Super Secret Arts Performance Venue Opens in Gowanus, Launches Membership Model
Super Secret Arts, a brand-new theater in Gowanus is striving to break the mold of conventional live theater, with a jam-packed calendar of theater, comedy, and music — plus a new way to fill their seats.
Super Secret Arts, a brand-new theater in Gowanus, is striving to break the mold of conventional live theater, with a jam-packed calendar of theater, comedy and music — plus a new way to fill their seats.
The theater, which opened on 3rd Avenue earlier this year, isn’t focused on selling tickets to individual shows. Instead, patrons sign up as members, paying $25 per month to gain access to the theater’s whole line-up that month, usually around 25 shows per month.
“Streaming platforms have democratized the television and film industry by leveraging monthly, recurring revenue across a huge user base,” said Toby Singer, Super Secret’s artistic director, in a statement.“This spreads the risk across millions of subscribers and enables a diverse array of projects to flourish while reducing the individual pressure to succeed. Super Secret Arts is essentially taking that model and superimposing it on live theatrical arts.”
While New York City is best known for Broadway, it’s also the home of hundreds of smaller theaters, often hosting up-and-coming or experimental works — be they plays, musicals, or comedy shows — with less funding and more risk for the artists and the venue.
Lower ticket prices, fewer seats to sell and no promise of a large crowd makes launching or hosting those new works precarious. Super Secret Arts’ subscription model, hopefully, makes it a little less so.
The theater opened, with its membership model in place, last November. Its doors were quickly forced closed by the rise of the Omicron variant, and they stayed closed until late February, when it “officially” opened. Since then, more than 300 people have become members of the theater.
Members, with their $25 payments, can reserve their place at an unlimited number of that month’s performances, if there’s space. They can bring guests along, too, who can purchase one-time tickets for $15.

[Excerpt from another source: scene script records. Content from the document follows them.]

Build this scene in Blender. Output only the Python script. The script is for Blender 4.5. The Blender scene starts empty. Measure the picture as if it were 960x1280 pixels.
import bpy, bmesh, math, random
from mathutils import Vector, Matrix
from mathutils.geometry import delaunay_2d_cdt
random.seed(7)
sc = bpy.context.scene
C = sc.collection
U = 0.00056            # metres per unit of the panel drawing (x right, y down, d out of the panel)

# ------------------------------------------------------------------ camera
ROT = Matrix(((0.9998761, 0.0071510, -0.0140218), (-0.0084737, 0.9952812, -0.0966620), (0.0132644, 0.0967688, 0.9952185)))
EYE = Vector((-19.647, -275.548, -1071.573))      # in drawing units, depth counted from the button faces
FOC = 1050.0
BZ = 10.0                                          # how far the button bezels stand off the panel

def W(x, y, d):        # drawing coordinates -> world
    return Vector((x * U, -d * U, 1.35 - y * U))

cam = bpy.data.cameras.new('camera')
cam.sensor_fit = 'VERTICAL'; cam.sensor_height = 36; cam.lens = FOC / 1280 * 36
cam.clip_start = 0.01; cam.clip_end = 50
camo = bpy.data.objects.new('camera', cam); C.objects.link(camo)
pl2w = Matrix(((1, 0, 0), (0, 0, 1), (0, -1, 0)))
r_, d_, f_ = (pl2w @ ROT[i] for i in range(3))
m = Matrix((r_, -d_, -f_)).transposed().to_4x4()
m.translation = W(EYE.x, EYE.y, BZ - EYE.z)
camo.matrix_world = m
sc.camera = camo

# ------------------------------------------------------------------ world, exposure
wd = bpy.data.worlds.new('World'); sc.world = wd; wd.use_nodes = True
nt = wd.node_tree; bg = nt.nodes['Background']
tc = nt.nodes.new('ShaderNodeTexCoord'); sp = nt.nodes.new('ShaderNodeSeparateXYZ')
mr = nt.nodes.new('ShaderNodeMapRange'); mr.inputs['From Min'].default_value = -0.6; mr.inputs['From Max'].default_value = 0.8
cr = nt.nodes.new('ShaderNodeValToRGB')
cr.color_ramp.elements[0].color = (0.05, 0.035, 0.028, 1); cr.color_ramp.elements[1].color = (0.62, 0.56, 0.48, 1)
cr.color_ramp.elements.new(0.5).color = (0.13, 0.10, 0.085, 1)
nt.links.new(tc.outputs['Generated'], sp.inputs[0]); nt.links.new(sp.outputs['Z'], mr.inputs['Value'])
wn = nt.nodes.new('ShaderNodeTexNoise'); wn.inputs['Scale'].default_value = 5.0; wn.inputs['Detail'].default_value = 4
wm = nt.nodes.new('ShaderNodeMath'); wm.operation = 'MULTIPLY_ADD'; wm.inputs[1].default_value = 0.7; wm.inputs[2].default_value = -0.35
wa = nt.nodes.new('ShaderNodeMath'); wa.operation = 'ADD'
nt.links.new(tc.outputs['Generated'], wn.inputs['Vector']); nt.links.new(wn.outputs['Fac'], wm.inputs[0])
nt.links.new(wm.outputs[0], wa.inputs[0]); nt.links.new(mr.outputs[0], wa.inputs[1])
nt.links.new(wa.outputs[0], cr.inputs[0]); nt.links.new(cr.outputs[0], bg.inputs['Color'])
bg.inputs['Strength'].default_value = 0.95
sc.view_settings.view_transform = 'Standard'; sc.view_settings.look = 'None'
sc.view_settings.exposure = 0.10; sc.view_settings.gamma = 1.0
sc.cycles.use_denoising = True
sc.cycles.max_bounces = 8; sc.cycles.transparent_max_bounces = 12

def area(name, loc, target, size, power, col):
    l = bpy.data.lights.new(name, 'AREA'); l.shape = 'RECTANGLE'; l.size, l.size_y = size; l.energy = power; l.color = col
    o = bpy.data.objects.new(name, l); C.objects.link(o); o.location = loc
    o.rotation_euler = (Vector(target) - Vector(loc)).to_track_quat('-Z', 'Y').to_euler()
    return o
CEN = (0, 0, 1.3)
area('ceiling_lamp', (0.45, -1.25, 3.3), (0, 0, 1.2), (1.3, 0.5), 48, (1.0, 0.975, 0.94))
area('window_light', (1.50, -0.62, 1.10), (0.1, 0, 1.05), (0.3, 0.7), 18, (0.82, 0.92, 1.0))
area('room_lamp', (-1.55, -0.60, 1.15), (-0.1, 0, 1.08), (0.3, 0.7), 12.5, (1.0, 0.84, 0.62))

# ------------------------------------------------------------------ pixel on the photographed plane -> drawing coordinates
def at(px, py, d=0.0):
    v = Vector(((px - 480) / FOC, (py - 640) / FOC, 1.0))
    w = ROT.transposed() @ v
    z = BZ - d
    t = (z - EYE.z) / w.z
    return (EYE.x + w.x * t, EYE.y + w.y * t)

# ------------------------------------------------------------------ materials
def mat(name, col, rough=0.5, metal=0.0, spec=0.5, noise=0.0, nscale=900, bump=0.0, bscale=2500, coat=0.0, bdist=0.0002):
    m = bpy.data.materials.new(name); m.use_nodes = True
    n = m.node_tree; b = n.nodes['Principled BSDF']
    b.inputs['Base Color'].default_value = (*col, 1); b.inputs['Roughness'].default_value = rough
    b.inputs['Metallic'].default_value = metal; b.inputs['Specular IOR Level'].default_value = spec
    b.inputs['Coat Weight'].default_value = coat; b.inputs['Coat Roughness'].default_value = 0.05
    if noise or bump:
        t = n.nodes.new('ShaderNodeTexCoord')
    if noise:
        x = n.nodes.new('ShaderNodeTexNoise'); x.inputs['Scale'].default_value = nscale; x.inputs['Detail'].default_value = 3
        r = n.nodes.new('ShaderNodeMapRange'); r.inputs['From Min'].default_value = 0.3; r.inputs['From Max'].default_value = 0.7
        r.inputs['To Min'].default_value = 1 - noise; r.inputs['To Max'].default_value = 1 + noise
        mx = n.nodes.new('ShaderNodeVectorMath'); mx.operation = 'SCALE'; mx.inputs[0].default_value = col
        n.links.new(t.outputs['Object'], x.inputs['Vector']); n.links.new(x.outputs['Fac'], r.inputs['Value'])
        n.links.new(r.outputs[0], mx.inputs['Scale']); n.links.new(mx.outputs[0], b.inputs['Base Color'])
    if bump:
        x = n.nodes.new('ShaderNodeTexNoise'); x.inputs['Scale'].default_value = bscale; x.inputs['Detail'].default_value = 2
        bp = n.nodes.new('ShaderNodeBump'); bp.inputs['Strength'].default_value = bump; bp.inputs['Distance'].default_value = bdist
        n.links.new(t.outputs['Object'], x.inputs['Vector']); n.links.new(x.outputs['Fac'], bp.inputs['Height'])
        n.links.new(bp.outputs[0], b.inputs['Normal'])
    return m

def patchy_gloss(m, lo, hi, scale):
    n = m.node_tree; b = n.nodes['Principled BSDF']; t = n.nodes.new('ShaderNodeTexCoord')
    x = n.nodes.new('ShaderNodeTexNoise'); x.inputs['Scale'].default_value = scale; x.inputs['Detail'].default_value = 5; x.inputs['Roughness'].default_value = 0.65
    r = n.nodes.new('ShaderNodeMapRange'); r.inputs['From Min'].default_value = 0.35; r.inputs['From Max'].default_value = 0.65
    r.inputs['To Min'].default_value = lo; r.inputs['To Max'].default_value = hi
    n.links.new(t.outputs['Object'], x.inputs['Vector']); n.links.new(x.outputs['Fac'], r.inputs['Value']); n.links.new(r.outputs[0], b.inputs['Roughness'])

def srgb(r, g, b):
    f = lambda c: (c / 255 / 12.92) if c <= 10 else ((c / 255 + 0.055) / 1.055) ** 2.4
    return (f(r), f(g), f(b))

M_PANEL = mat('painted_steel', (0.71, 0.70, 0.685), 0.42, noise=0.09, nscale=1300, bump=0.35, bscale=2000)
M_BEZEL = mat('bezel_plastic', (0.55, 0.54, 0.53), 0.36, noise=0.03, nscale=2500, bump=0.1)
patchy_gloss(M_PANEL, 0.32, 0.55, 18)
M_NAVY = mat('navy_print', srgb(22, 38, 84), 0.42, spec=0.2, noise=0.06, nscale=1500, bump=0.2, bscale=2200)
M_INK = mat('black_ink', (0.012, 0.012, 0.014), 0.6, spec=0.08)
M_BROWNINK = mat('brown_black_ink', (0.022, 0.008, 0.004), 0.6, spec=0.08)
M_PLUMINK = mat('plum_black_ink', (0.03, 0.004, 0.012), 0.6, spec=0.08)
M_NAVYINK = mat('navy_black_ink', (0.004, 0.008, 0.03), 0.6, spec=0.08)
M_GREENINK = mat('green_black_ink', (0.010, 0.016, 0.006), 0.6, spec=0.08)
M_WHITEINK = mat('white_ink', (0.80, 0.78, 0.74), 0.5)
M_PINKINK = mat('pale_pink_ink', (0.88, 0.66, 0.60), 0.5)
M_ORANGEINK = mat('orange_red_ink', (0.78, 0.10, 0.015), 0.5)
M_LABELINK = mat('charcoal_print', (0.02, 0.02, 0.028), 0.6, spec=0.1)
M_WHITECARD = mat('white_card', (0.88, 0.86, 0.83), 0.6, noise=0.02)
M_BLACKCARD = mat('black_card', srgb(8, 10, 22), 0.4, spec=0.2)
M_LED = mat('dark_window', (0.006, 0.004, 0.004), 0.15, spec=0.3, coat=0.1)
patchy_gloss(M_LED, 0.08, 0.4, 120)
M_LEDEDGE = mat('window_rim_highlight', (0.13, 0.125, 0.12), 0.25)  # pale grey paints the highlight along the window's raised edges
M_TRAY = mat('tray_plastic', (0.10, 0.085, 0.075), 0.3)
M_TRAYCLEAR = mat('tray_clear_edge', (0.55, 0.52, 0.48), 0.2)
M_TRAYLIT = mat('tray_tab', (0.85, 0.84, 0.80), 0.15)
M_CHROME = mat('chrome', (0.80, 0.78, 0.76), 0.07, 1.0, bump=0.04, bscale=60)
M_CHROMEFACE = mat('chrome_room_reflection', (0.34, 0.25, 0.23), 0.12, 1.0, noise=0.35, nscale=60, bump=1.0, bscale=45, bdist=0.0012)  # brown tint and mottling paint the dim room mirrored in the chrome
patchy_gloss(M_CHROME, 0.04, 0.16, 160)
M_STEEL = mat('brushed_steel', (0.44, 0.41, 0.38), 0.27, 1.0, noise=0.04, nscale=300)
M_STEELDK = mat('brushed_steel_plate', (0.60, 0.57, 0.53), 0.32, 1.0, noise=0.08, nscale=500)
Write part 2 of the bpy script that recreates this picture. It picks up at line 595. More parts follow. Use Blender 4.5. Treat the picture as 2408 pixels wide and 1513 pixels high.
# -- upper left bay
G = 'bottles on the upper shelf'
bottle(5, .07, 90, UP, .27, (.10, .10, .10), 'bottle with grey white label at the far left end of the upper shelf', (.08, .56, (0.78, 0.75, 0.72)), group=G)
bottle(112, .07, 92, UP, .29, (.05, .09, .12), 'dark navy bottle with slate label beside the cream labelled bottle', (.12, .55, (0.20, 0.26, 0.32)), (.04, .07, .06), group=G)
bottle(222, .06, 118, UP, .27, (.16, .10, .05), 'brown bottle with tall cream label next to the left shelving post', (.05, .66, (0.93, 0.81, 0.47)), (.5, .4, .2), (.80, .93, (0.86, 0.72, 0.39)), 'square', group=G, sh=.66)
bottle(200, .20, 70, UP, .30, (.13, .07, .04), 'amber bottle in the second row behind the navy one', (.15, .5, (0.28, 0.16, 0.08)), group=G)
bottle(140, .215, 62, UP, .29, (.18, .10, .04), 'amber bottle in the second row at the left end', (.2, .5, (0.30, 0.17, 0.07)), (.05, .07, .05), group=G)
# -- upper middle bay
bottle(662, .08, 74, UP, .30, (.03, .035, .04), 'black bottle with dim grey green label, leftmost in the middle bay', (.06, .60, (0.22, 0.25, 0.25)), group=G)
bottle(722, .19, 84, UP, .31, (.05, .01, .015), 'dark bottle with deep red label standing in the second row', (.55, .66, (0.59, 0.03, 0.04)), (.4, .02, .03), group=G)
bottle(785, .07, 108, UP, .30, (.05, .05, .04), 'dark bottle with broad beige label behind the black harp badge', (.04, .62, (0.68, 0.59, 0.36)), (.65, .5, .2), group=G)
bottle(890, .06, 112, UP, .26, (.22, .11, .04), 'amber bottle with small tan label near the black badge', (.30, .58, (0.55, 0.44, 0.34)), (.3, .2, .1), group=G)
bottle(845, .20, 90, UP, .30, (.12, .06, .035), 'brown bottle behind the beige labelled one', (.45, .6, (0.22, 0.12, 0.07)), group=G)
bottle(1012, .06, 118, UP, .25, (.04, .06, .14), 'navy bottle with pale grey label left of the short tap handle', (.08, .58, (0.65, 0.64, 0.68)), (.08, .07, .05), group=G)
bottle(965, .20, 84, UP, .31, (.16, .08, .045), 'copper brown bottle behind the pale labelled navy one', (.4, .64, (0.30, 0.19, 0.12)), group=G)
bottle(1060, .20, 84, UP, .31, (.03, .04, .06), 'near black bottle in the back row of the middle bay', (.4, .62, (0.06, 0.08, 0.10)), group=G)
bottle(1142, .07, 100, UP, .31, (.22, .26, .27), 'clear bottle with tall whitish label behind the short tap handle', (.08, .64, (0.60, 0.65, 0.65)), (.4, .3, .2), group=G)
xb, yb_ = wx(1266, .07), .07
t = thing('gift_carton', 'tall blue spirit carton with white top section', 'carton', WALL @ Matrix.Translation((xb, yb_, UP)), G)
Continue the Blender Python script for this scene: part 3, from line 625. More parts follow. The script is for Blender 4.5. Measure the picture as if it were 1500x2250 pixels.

Soon, members will also be able to peruse a selection of online content, from digital-only installations to exclusive audio and video
Each show also has a limited number of $30 to $39 tickets available at the door for non-members.
This month, Super Secret is hosting a weekly Monday night Cabaret show, emceed by actor Jake McKenna and accompanied by pianist Julian Chin. Playwright and actor Bonita Jackson debuts her one-woman show “This Soil, These Seeds…” for a limited 13-performance run. Artists Megan Sherrod and Kiki Mikkelsen perform their fully improvised musical, “Working Title,” and comedian Gio Naardendorp hosts a one-night comedy variety show called “Night Boy.”
Putting on a mix of theater, musical and comedy performances is one of Super Secret’s hallmarks, and something they intend to continue.
“Super Secret Arts is both a place where audiences experience thought-provoking art across many genres and also a place where they feel connected to a community with a greater purpose,” Singer said. “We’re creating an artistic environment where adventurous art has a chance to breathe, a place that is safe for everyone to express themselves in the way they wish and, perhaps more than anything else, a place that is kind.”
Upcoming shows include a musical performance by Brooklyn-based band Brass Queens alongside The Climactics and an evening from experimental or in-progress artwork of all kinds — part of a series called “Kill ‘Em With Kindness.”
Super Secret joins a thriving arts community in Gowanus, whose canal-side streets are home to visual artists at Arts Gowanus, comedians at Littlefield and all kinds of performing artists at The Bell House.
“We like to say that we’re making a theater company as if theater was just invented,” Singer said. “Part of that is creating a place that centers the artist, their well-being, and supports their joy.”